Mike Pence said yesterday on Fox Business that the First Amendment to the Constitution doesn’t provide “freedom from religion,” the idea that people shouldn’t have other people’s religious beliefs forced on them.

Host Larry Kudlow told Pence that “far-left progressives… will not allow God into the conversation, will not allow religion into the conversation. Not just the conversation, the schools, the communities, the workplace… I mean, no one is allowed to talk about the Ten Commandments or the importance of moral values.”

People are allowed to talk about the Ten Commandments and morality in the U.S.

“How can we have a truly great nation? These lefties want to scrap religion, Mike Pence, and I think it’s a terrible mistake,” Kudlow said.

Pence waited a bit – possibly to see if Kudlow was actually going to ask a question – and responded: “Well, the radical left believes that the freedom of religion is the freedom from religion. But it’s nothing the American founders ever thought of or generations of Americans fought to defend.”

“The good news is that after four years of the Trump-Pence administration, I’m confident that we have a pro-religious freedom majority on the Supreme Court of the United States,” he continued.

Despite Pence’s insistence, the First Amendment comes with two parts. He and Kudlow appeared to be familiar with the Free Exercise Clause, which says “Congress shall make no law… prohibiting the free exercise” of religion.

But there’s also the Establishment Clause, which says that “Congress shall make no law respecting an establishment of religion.”

In other words, the First Amendment gives people both freedom of and freedom from religion.
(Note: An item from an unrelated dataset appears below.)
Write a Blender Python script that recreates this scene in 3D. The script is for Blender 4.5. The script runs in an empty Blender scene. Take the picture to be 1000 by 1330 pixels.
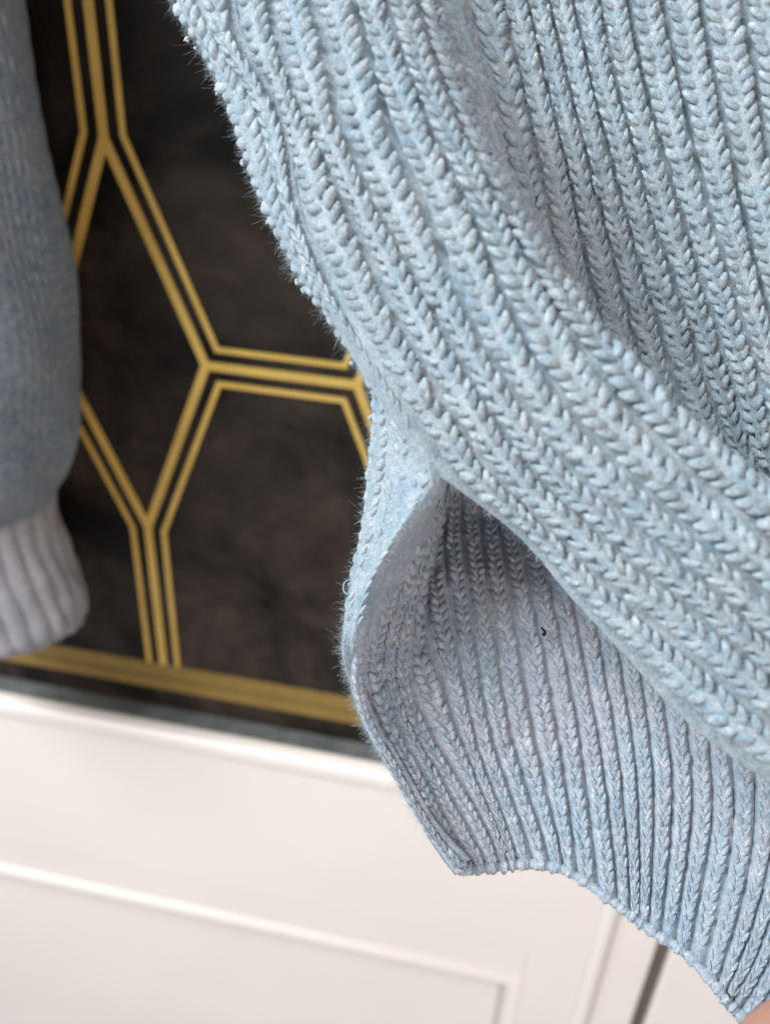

America’s founders were opposed to the government forcing religion on people, especially considering the religious oppression and wars that had plagued Europe in the centuries leading up to the writing of the Constitution.

“No man shall be compelled to frequent or support any religious worship, place, or ministry whatsoever, nor shall be enforced, restrained, molested, or burthened in his body or goods, nor shall otherwise suffer, on account of his religious opinions or belief; but that all men shall be free to profess, and by argument to maintain, their opinions in matters of religion, and that the same shall in no wise diminish, enlarge, or affect their civil capacities,” Thomas Jefferson wrote in the constitution of Virginia, showing that freedom from religion was definitely something that the founders were thinking of.

“The settled opinion here is that religion is essentially distinct from Civil Government, and exempt from its cognizance; that a connexion between them is injurious to both; that there are causes in the human breast, which ensure the perpetuity of religion without the aid of the law,” James Madison wrote in a letter in 1819. “A legal establishment of religion without a toleration could not be thought of, and with toleration, is no security for public quiet and harmony, but rather a source itself of discord and animosity.”

Pence’s views on the establishment of a national religion could be of national importance in a few years. He has suggested that he’s considering a 2024 presidential run and, as he noted in the interview with Kudlow, the president can appoint judges who can rule against freedom from religion.